PIANO (Performance Interaction and Augmented Noise Object) by John Ferguson and Mauricio Iregui.

PIANO is an instrument that revolves around a computer, a projector, an infrared (IR) camera and IR lighting, built-in speakers, and a number of objects fitted with fiducial symbols. The camera detects IR light reflected by the symbols and ignores light from the projector. The location of physical objects and their angle of rotation is mapped to various audio parameters. PIANO is influenced by the work of Sergi Jorda, particularly tabletop interface The Reactable.

PIANO on Scope TV December 2017 from Music Technology QCGU on Vimeo.

The current era is obsessed with technological miniaturisation and online communication, but before the emergence of radio and TV (etc) the upright piano was commonly found in homes and social scenarios (such as pubs). PIANO investigates the cultural omnipresence of the upright piano and explores the creative possibility of an instrument of similar size and scale. Adopting this sizeable footprint allows the interactive potential of digitally-augmented physical objects on a large-scale ‘canvas’ in a range of social situations to be explored.
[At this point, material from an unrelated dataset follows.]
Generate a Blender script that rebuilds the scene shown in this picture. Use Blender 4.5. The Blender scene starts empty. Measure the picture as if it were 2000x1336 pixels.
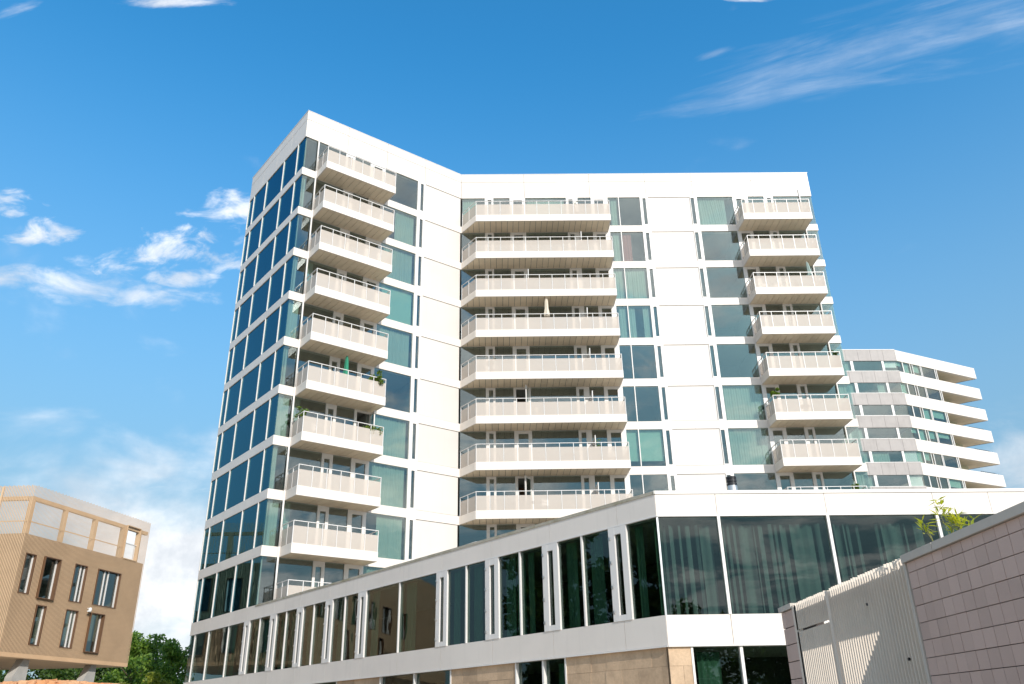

Rather than relying on a 1-1 relationship between humans and their technologies and an invisible connection via the internet (such as is the case with a smartphone), PIANO investigates the potential of digitally augmented objects that can be performed by multiple people simultaneously in a variety of social settings.  

In 2017 PIANO @ Sonic Playground was presented at World Science Festival Brisbane as part of 100 Ways to Listen. PIANO was also presented at the national conference of Museums Galleries Australia and Ferguson was filmed demonstrating PIANO and various other devices for ScopeTV, which was broadcast nationally in Australia via Network Ten and archived online. In 2018 100 Ways to Listen won the Queensland State award and was a finalist in the national APRA AMCOS Art Music Awards in the Excellence in Experimental Music category.

The PIANO @ Sonic Playground installation revolves round audible beating, which occurs when two independent sine waves are very closely aligned in frequency and a degree of phase cancelation occurs, resulting in the creation of a rhythmic pulse.